Well yes, that’s actually the idea. As Christians we should privilege a Christian viewpoint, I think, rather than the godless viewpoint that has been forced on America, largely illegitimately, by the courts over the past several decades. Of course, this approach could be taken too far. Russell Moore, editor of the liberal quasi-evangelical magazine Christianity Today, cites the case of the Russian Orthodox patriarch who recently implied that military sacrifice in the war versus Ukraine would wash away all sins. Or witness the tight integration between church and a conservative state that can ultimately damage both, as we recently saw in Poland. But while a state which embraces Christianity too closely can cause a collapse in Christian faith from without, a fully-secularized state such as our modern one can also rot the moral foundations of a society from within.
That is to say, while Moore’s attack on Christian nationalism in Russia is fair, he goes too far when he claims that Christian nationalists use “Jesus’ authority to baptize their national identity in the name of blood and soil.”
This is not a description of Christian nationalism that those Christian nationalists I know would embrace. Of course Christianity is a universal religion—there are obviously certain core beliefs. But, as missionaries have learned over many generations, Christianity’s ability to embrace particularities is often as powerful as its universality. What leads people to the Gospel and keeps them in the community of believers can be almost infinitely varied depending on the cultural and national context. Simply put, “nationalizing” Christianity in the sense of localizing, particularizing, and institutionalizing it in a particular place and culture is necessary for the very real work of saving souls. A Christianity that excludes a national mission or that does not integrate with an existing cultural context is a Christianity that will likely fail to save souls for Christ.
Or, as noted Presbyterian theologian Carl Trueman wrote in a balanced and perceptive article: “To love one’s country, to be patriotic, is…not to sneer at every other nation or to look with scorn upon other peoples. It is simply the appropriate response of gratitude and love for the place where one belongs, that gives one an identity, that provides one with community and with purpose.”
Our Christian Nationalist History
So why promote Christian nationalism?

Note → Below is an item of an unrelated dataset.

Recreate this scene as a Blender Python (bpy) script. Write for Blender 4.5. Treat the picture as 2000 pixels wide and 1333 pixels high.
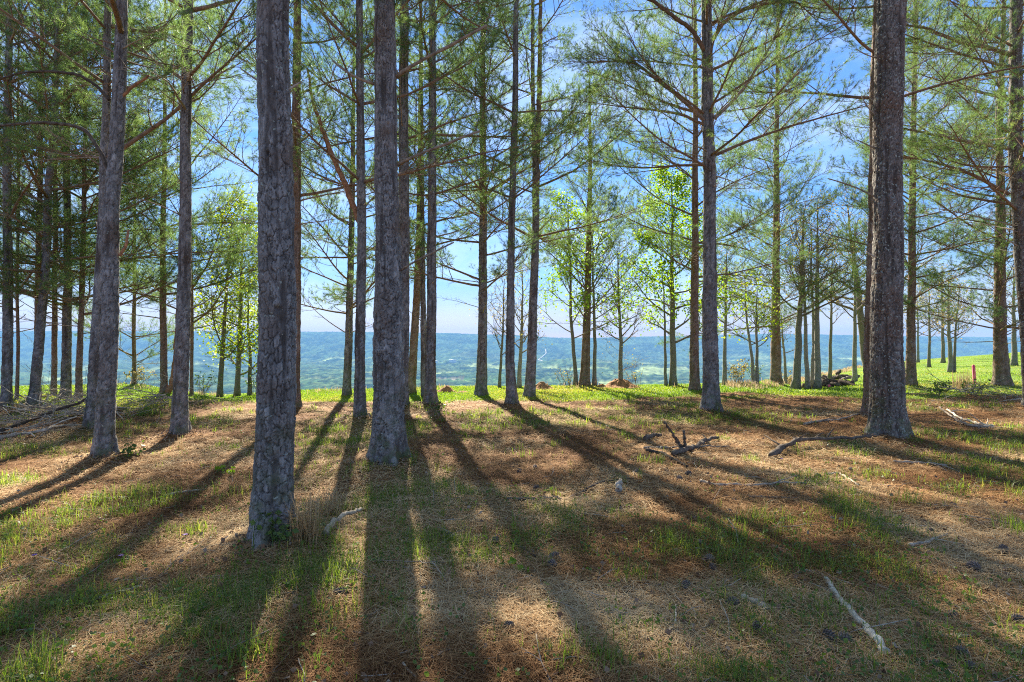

One reason is that it has been shown to work in an American context previously. A version of Christian nationalism grew America from an obscure collection of colonies hugging the Eastern seaboard of North America in the 17th and 18th centuries to the world’s greatest economic and political powerhouse by the early 20th century. No founder seriously disputed the goal of encouraging Christianity among the populace.
Even the two most famous early examples of the alleged “separation of church and state” were public diplomatic gestures, not forthright descriptions of reality in the founding generation. Jefferson’s letter to the Danbury Baptists, in which he famously alluded to a so-called “Wall of Separation” between church and state, came from the least religious founder to a denomination concerned about their unfavorable treatment in Connecticut. And the notion that America is “Not in any sense founded on the Christian religion,” is found in the Treaty of Tripoli (1797) made with a Muslim power, a public declaration that was possibly shrewd diplomacy but did not really reflect American reality.
By contrast, the Treaty of Paris, which ended the Revolutionary War, began by invoking “the Name of the Most Holy and Undivided Trinity.”